In the present case, plaintiff seeks (1) disclosure of all drafts of ExCell-O's self-tender offer; (2) all documents reflecting the identity of each attorney and other person who drafted or participated in the drafting of the tender offer; and (3) all documents reflecting portions or drafts of portions of the tender offer. The Court finds that the first and third items are protected by the attorney-client privilege and thus are not subject to discovery.[4] With regard to the second item, the Court finds that these documents are discoverable to the extent that they do not contain confidential communications from defendants to their attorneys which have not been revealed to third parties, or legal advice or opinions of defendants' attorneys. The Court does not believe that the names of the attorneys and others who worked on the self-tender document are protected by the attorney-client privilege. Therefore, plaintiff's Motion to Compel Production of Documents is granted as to the documents reflecting the identity of the attorneys and others who drafted or participated in drafting the Self-Tender Offer. The remainder of defendants' Motion is denied.

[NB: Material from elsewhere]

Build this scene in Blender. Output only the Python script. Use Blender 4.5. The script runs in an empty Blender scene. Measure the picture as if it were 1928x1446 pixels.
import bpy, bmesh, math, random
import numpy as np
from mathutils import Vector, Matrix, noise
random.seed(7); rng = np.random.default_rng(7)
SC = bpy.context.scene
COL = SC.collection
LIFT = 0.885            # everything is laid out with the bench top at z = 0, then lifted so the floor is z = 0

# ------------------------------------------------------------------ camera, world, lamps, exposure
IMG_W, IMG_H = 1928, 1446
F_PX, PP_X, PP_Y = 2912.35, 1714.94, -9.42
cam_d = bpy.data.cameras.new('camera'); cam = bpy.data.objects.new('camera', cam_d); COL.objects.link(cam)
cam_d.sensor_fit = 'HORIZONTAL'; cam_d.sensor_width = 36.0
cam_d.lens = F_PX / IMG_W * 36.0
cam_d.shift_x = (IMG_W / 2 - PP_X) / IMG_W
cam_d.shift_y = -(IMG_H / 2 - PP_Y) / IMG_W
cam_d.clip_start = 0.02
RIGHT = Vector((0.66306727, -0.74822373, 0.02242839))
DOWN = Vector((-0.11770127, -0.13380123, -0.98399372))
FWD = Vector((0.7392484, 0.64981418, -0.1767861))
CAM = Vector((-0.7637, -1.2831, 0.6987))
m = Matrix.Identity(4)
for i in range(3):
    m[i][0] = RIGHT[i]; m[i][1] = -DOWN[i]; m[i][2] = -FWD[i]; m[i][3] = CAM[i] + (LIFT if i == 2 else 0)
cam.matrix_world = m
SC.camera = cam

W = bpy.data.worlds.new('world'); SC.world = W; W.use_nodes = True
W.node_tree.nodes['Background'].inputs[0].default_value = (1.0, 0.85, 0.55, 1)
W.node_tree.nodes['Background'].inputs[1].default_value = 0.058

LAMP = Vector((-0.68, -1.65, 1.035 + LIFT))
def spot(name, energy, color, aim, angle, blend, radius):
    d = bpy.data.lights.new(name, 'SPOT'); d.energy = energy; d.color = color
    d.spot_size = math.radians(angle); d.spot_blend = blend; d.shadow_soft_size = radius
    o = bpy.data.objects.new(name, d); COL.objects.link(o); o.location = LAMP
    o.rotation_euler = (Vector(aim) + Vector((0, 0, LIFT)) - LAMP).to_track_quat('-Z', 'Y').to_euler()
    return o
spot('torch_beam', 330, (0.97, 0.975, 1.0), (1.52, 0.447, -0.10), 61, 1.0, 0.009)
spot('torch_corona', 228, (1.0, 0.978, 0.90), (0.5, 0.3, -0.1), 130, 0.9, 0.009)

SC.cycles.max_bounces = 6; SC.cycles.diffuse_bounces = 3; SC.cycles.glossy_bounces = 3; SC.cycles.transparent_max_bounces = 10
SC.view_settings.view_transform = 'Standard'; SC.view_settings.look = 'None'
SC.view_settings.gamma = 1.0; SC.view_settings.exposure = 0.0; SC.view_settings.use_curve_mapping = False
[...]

An order reflecting the above will be issued.

NOTES

[1] Compare In re Grand Jury Proceedings, 727 F.2d 1352, 1355 (4th Cir.1984); U.S. v. Pipkins, 528 F.2d 559, 563 (5th Cir.1976), cert. denied, 426 U.S. 952, 96 S. Ct. 3177, 49 L. Ed. 2d 1191; U.S. v. Cote, 456 F.2d 142, 145, n. 3 (8th Cir. 1972); U.S. v. Bump, 605 F.2d 548, 550-51 (10th Cir.1979); U.S. v. Lawless, 709 F.2d 485, 487 (7th Cir.1983) (holding that information disclosed to an attorney for transmission to a third party is not subject to the attorney-client privilege) with U.S. v. Schlegel, 313 F. Supp. 177, 179 (D.Neb.1970); S.E.C. v. Texas International Airlines, Inc., 29 F.R.Serv.2d 408, 410 (D.D.C.1979); U.S. v. Schmidt, 360 F. Supp. 339, 350, n. 35 (M.D.Penn.1973); U.S. v. Willis, 565 F. Supp. 1186, 1193 (S.D.Iowa 1983); and Natta v. Hogan, 392 F.2d 686, 692 (10th Cir.1968) (holding that the attorney-client privilege was waived only as to the information ultimately disclosed). See also U.S. v. Upjohn Co., 600 F.2d 1223, 1227, n. 12 (6th Cir.1979) rev'd on other grounds, 449 U.S. 383, 101 S. Ct. 677, 66 L. Ed. 2d 584 (1981) (corporation's voluntary disclosure to the Securities and Exchange Commission amounted to a waiver of the attorney-client privilege only with respect to the facts actually disclosed.)

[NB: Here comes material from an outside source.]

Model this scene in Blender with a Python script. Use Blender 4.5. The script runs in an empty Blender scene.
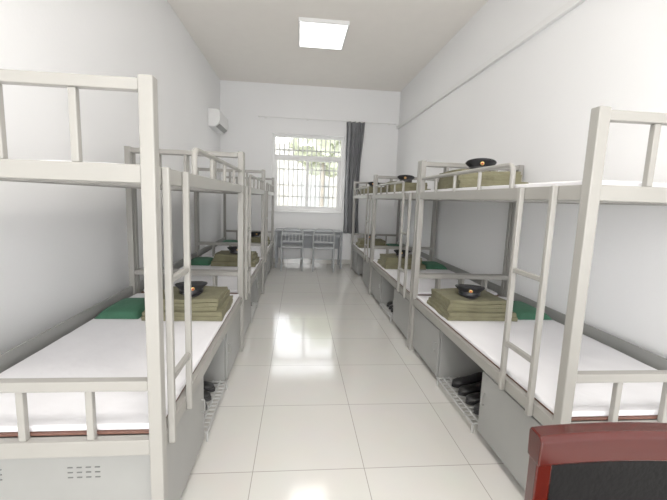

[2] The (Under Seal) court noted that the client's intent to have a communication to his or her attorney published would destroy the attorney-client attorney privilege even if the communication were not published because of some fortuity. (Under Seal) at 876. The attorney-client privilege would remain intact, however, where the client decides not to publish the communication. Id.

[3] In Schlegel, the client disclosed information to an attorney for preparation of an income tax return.

[4] Defendants stated, in their Memorandum in Opposition to plaintiff Hook's Motion to Compel, that the preliminary drafts contain "nothing more than the written expression of the discussions among Fried, Frank lawyers, in response to confidential communications from its client, Ex-Cell-O, with respect to the self-tender document." (defendants' Memorandum at 2.)